## PROBLEM STATEMENT
Please restate, exactly as written, the lines running from the beginning of the material through the line that has "dup(o1, (0, -2.490, 0.388), PI/2, 'white" in it.

______________________________

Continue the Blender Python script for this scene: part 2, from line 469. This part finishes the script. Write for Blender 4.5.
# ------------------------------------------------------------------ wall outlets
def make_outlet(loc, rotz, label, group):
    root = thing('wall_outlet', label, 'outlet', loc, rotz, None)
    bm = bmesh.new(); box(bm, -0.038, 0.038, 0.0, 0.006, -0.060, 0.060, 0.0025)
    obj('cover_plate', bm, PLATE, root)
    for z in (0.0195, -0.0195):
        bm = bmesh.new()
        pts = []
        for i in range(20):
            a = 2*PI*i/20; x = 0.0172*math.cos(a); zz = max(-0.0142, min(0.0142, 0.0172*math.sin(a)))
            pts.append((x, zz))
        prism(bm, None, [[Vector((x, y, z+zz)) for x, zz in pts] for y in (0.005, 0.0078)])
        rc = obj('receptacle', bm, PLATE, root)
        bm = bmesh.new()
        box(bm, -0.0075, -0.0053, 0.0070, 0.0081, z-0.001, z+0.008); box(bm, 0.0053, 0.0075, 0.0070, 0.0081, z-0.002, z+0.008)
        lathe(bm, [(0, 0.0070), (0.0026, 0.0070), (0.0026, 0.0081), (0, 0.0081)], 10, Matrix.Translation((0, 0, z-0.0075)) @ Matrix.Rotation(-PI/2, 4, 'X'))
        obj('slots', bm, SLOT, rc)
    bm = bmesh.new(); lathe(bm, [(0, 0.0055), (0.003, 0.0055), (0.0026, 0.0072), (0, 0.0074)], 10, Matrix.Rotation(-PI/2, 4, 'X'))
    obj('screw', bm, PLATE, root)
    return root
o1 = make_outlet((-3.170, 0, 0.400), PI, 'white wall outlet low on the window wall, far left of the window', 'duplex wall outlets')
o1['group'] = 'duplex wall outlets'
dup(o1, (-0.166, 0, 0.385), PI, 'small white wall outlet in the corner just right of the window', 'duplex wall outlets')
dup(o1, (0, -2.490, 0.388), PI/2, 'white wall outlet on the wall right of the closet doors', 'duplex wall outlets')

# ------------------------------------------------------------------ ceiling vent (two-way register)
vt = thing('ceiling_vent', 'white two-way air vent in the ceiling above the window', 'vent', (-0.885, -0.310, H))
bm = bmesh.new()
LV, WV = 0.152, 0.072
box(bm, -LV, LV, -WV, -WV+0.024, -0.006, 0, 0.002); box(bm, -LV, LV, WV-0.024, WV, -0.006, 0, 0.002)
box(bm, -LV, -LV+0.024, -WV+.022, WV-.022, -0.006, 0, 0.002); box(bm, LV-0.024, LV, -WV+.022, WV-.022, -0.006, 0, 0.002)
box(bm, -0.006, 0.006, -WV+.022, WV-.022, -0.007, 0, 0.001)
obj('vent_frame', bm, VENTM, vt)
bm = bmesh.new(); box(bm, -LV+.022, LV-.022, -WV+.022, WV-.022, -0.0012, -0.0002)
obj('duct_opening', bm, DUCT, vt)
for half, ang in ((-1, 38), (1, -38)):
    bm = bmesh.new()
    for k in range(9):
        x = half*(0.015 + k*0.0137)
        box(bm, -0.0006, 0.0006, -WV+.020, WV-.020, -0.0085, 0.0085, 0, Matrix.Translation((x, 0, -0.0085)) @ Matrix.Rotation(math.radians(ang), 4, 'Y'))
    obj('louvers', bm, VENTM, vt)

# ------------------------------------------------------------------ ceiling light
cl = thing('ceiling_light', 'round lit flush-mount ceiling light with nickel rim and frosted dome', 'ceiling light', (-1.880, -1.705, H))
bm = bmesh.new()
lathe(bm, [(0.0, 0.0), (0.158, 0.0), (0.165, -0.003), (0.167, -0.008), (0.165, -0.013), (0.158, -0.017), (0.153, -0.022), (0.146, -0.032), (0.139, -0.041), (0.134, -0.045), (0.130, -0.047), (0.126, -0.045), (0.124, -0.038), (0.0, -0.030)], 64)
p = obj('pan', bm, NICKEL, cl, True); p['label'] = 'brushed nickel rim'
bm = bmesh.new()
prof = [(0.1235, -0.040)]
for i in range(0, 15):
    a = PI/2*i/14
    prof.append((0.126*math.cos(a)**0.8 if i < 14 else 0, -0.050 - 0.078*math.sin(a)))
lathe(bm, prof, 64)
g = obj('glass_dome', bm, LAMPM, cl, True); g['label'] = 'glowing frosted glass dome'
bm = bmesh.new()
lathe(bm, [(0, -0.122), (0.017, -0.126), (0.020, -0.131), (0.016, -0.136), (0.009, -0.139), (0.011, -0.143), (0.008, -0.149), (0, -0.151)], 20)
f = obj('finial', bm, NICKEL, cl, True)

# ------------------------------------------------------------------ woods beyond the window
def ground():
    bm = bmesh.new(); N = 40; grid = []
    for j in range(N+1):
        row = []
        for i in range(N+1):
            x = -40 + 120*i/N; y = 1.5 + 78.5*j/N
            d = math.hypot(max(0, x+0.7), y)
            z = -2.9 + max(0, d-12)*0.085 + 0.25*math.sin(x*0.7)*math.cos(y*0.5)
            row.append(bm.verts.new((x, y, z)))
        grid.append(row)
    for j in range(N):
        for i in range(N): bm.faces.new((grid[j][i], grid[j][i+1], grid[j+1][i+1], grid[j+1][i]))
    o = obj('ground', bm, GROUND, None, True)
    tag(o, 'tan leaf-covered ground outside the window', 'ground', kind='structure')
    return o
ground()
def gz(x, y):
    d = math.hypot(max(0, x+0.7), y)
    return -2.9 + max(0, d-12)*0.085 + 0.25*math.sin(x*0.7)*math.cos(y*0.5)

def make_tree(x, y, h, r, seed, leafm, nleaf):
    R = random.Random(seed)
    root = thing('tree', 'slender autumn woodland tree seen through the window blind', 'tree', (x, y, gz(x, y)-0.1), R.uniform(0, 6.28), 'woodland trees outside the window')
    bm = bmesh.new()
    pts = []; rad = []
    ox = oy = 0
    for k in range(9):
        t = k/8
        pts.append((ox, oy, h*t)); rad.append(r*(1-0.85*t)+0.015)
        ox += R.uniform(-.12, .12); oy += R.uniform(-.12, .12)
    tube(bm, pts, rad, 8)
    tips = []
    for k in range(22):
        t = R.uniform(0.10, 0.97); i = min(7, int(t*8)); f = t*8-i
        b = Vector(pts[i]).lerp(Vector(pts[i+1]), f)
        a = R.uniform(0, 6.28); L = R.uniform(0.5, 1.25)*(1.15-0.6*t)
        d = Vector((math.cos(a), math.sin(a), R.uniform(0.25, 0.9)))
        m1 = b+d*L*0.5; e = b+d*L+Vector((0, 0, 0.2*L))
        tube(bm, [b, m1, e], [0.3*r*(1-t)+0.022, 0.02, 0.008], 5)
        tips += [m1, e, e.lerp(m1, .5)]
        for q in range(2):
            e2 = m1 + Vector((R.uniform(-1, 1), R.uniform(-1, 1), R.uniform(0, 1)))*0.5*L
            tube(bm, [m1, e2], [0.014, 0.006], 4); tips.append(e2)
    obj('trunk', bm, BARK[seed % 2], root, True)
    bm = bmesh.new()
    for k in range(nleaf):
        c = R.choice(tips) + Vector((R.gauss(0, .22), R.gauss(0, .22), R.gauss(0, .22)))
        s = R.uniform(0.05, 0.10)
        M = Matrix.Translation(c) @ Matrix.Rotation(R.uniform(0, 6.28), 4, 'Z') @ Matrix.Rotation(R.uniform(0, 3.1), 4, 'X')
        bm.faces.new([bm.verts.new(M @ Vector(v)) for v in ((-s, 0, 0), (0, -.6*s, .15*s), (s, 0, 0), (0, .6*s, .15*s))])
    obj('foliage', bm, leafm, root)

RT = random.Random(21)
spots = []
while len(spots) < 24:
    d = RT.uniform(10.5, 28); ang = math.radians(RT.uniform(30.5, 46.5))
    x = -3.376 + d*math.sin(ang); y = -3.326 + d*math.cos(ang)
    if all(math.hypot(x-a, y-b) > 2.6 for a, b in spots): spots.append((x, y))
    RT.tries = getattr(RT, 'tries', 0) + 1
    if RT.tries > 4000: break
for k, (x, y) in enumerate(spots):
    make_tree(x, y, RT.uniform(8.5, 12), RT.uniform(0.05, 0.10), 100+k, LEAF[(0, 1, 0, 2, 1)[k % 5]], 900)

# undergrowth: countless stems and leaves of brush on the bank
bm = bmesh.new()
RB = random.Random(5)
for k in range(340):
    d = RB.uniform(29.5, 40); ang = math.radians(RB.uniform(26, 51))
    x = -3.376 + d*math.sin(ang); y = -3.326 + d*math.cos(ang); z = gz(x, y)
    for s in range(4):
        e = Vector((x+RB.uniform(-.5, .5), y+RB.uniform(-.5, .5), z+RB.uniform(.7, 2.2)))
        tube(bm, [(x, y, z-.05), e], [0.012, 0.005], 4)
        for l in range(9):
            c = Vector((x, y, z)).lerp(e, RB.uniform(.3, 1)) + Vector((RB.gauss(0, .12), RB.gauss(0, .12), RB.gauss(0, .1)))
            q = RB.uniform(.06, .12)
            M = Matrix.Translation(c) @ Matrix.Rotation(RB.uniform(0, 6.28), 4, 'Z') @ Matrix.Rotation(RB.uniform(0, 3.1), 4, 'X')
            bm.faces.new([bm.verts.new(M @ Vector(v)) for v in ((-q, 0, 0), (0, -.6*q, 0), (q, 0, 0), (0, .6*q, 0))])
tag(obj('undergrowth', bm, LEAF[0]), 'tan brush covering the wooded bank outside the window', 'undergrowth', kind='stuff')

______________________________

## THE RESPONSE
Continue the Blender Python script for this scene: part 2, from line 469. This part finishes the script. Write for Blender 4.5.
# ------------------------------------------------------------------ wall outlets
def make_outlet(loc, rotz, label, group):
    root = thing('wall_outlet', label, 'outlet', loc, rotz, None)
    bm = bmesh.new(); box(bm, -0.038, 0.038, 0.0, 0.006, -0.060, 0.060, 0.0025)
    obj('cover_plate', bm, PLATE, root)
    for z in (0.0195, -0.0195):
        bm = bmesh.new()
        pts = []
        for i in range(20):
            a = 2*PI*i/20; x = 0.0172*math.cos(a); zz = max(-0.0142, min(0.0142, 0.0172*math.sin(a)))
            pts.append((x, zz))
        prism(bm, None, [[Vector((x, y, z+zz)) for x, zz in pts] for y in (0.005, 0.0078)])
        rc = obj('receptacle', bm, PLATE, root)
        bm = bmesh.new()
        box(bm, -0.0075, -0.0053, 0.0070, 0.0081, z-0.001, z+0.008); box(bm, 0.0053, 0.0075, 0.0070, 0.0081, z-0.002, z+0.008)
        lathe(bm, [(0, 0.0070), (0.0026, 0.0070), (0.0026, 0.0081), (0, 0.0081)], 10, Matrix.Translation((0, 0, z-0.0075)) @ Matrix.Rotation(-PI/2, 4, 'X'))
        obj('slots', bm, SLOT, rc)
    bm = bmesh.new(); lathe(bm, [(0, 0.0055), (0.003, 0.0055), (0.0026, 0.0072), (0, 0.0074)], 10, Matrix.Rotation(-PI/2, 4, 'X'))
    obj('screw', bm, PLATE, root)
    return root
o1 = make_outlet((-3.170, 0, 0.400), PI, 'white wall outlet low on the window wall, far left of the window', 'duplex wall outlets')
o1['group'] = 'duplex wall outlets'
dup(o1, (-0.166, 0, 0.385), PI, 'small white wall outlet in the corner just right of the window', 'duplex wall outlets')
dup(o1, (0, -2.490, 0.388), PI/2, 'white wall outlet on the wall right of the closet doors', 'duplex wall outlets')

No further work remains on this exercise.